* start DATA BLOCK *

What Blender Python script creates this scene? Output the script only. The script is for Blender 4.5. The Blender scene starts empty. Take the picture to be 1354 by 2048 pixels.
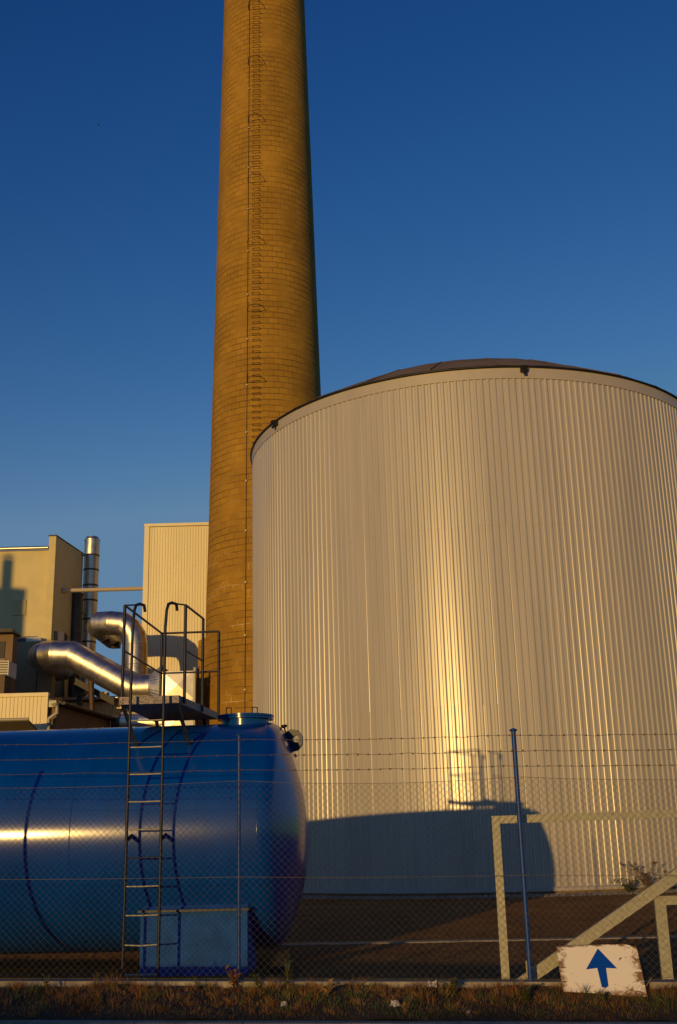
import bpy, math, random
from mathutils import Vector, Matrix
random.seed(7)
R = math.radians
PI = math.pi
scene = bpy.context.scene
COL = scene.collection

# ------------------------------------------------------------------ camera
F = 2206.36
MX = Vector((0.99966928, -0.0257164, 0.0))
MY = Vector((0.00743354, 0.28896274, 0.95731148))
MZ = Vector((-0.0246186, -0.95699488, 0.28905834))
CAM = Vector((0, 0, 1.6))


def ray(x, y):
    c = Vector((x - 677, y - 1024, F))
    return Vector((MX.dot(c), MY.dot(c), MZ.dot(c)))


def P(x, y, Y):
    d = ray(x, y)
    return CAM + d * (Y / d.y)


def PZ(x, y, z):
    d = ray(x, y)
    return CAM + d * ((z - 1.6) / d.z)


cam_d = bpy.data.cameras.new("camera")
cam_d.sensor_fit = 'VERTICAL'
cam_d.sensor_height = 24
cam_d.lens = 24 * F / 2048
cam_d.clip_end = 3000
cam = bpy.data.objects.new("camera", cam_d)
COL.objects.link(cam)
cx = Vector((MX[0], MY[0], MZ[0])); cy = Vector((MX[1], MY[1], MZ[1])); cz = Vector((MX[2], MY[2], MZ[2]))
m = Matrix((cx, -cy, -cz)).transposed().to_4x4()
m.translation = CAM
cam.matrix_world = m
scene.camera = cam

# ------------------------------------------------------------------ light
SUN_AZ = R(22.5)      # left of straight behind the camera
SUN_EL = R(3.4)
to_sun = Vector((-math.sin(SUN_AZ) * math.cos(SUN_EL), -math.cos(SUN_AZ) * math.cos(SUN_EL), math.sin(SUN_EL)))
sd = bpy.data.lights.new("sun", 'SUN')
sd.energy = 2.6
sd.angle = R(0.38)
sd.color = (1.0, 0.60, 0.17)
so = bpy.data.objects.new("sun", sd)
COL.objects.link(so)
so.rotation_euler = to_sun.to_track_quat('Z', 'Y').to_euler()
so.location = (-20, -40, 20)

world = bpy.data.worlds.new("World")
scene.world = world
world.use_nodes = True
wn = world.node_tree.nodes; wl = world.node_tree.links
for n in list(wn): wn.remove(n)
wo = wn.new('ShaderNodeOutputWorld'); wb = wn.new('ShaderNodeBackground')
sky = wn.new('ShaderNodeTexSky')
sky.sky_type = 'NISHITA'
sky.sun_disc = False
sky.sun_elevation = SUN_EL
sky.sun_rotation = math.atan2(to_sun.x, to_sun.y)
sky.air_density = 1.0
sky.dust_density = 0.3
sky.ozone_density = 2.0
hs = wn.new('ShaderNodeHueSaturation')
hs.inputs['Saturation'].default_value = 1.25
wl.new(sky.outputs[0], hs.inputs['Color'])
# clear evening air: each channel of the sky falls off a little faster towards the zenith, and the glow round the sun is held back
sp = wn.new('ShaderNodeSeparateColor'); cbn = wn.new('ShaderNodeCombineColor')
wl.new(hs.outputs[0], sp.inputs[0])
for k_, (ref_in, ref_out, g_, cap_) in enumerate(((0.074, 0.076, 2.08, 0.115), (0.188, 0.184, 1.64, 0.225), (0.287, 0.361, 1.18, 0.365))):
    a_ = wn.new('ShaderNodeMath'); a_.operation = 'MULTIPLY'; a_.inputs[1].default_value = 0.15 / ref_in
    p_ = wn.new('ShaderNodeMath'); p_.operation = 'POWER'; p_.inputs[1].default_value = g_
    m_ = wn.new('ShaderNodeMath'); m_.operation = 'MULTIPLY'; m_.inputs[1].default_value = ref_out / 0.15
    c_ = wn.new('ShaderNodeMath'); c_.operation = 'MINIMUM'; c_.inputs[1].default_value = cap_ / 0.15
    wl.new(sp.outputs[k_], a_.inputs[0]); wl.new(a_.outputs[0], p_.inputs[0]); wl.new(p_.outputs[0], m_.inputs[0]); wl.new(m_.outputs[0], c_.inputs[0]); wl.new(c_.outputs[0], cbn.inputs[k_])
wl.new(cbn.outputs[0], wb.inputs[0])
wb.inputs[1].default_value = 0.15
wl.new(wb.outputs[0], wo.inputs[0])

scene.view_settings.view_transform = 'Standard'
scene.view_settings.look = 'None'
scene.view_settings.exposure = 0.0
scene.view_settings.gamma = 1.0
scene.view_settings.use_curve_mapping = False


# ------------------------------------------------------------------ materials
def mat(name, col, rough=0.6, metal=0.0, var=0.0, vscale=6.0, bump=0.0, bscale=40.0, spec=0.5, rvar=0.0, stretch=(1, 1, 1), col2=None, bdist=0.02):
    m = bpy.data.materials.new(name)
    m.use_nodes = True
    N = m.node_tree.nodes; L = m.node_tree.links
    b = N['Principled BSDF']
    b.inputs['Base Color'].default_value = (*col, 1)
    b.inputs['Roughness'].default_value = rough
    b.inputs['Metallic'].default_value = metal
    b.inputs['Specular IOR Level'].default_value = spec
    tc = N.new('ShaderNodeTexCoord'); mp = N.new('ShaderNodeMapping')
    mp.inputs['Scale'].default_value = stretch
    L.new(tc.outputs['Object'], mp.inputs[0])
    if var or rvar or col2:
        nz = N.new('ShaderNodeTexNoise'); nz.inputs['Scale'].default_value = vscale
        nz.inputs['Detail'].default_value = 6; nz.inputs['Roughness'].default_value = 0.65
        L.new(mp.outputs[0], nz.inputs['Vector'])
        if var or col2:
            mx = N.new('ShaderNodeMix'); mx.data_type = 'RGBA'
            c2 = col2 if col2 else tuple(max(0, c * (1 - var)) for c in col)
            mx.inputs[6].default_value = (*c2, 1); mx.inputs[7].default_value = (*col, 1)
            rp = N.new('ShaderNodeValToRGB'); rp.color_ramp.elements[0].position = 0.35; rp.color_ramp.elements[1].position = 0.62
            L.new(nz.outputs['Fac'], rp.inputs[0]); L.new(rp.outputs[0], mx.inputs[0])
            L.new(mx.outputs[2], b.inputs['Base Color'])
        if rvar:
            mr = N.new('ShaderNodeMapRange'); mr.inputs[3].default_value = max(0.02, rough - rvar); mr.inputs[4].default_value = rough + rvar
            mr.inputs[1].default_value = 0.3; mr.inputs[2].default_value = 0.7
            L.new(nz.outputs['Fac'], mr.inputs[0]); L.new(mr.outputs[0], b.inputs['Roughness'])
    if bump:
        n2 = N.new('ShaderNodeTexNoise'); n2.inputs['Scale'].default_value = bscale; n2.inputs['Detail'].default_value = 4
        L.new(mp.outputs[0], n2.inputs['Vector'])
        bp = N.new('ShaderNodeBump'); bp.inputs['Strength'].default_value = bump; bp.inputs['Distance'].default_value = bdist
        L.new(n2.outputs['Fac'], bp.inputs['Height']); L.new(bp.outputs[0], b.inputs['Normal'])
    return m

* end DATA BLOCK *

EXERCISE GOAL - Please restate the material above line by line, exactly, beginning at its first line and ending with the line that contains "COL = scene.collection", without any pictures.

SOLUTION FOR THIS TASK -
What Blender Python script creates this scene? Output the script only. The script is for Blender 4.5. The Blender scene starts empty. Take the picture to be 1354 by 2048 pixels.
import bpy, math, random
from mathutils import Vector, Matrix
random.seed(7)
R = math.radians
PI = math.pi
scene = bpy.context.scene
COL = scene.collection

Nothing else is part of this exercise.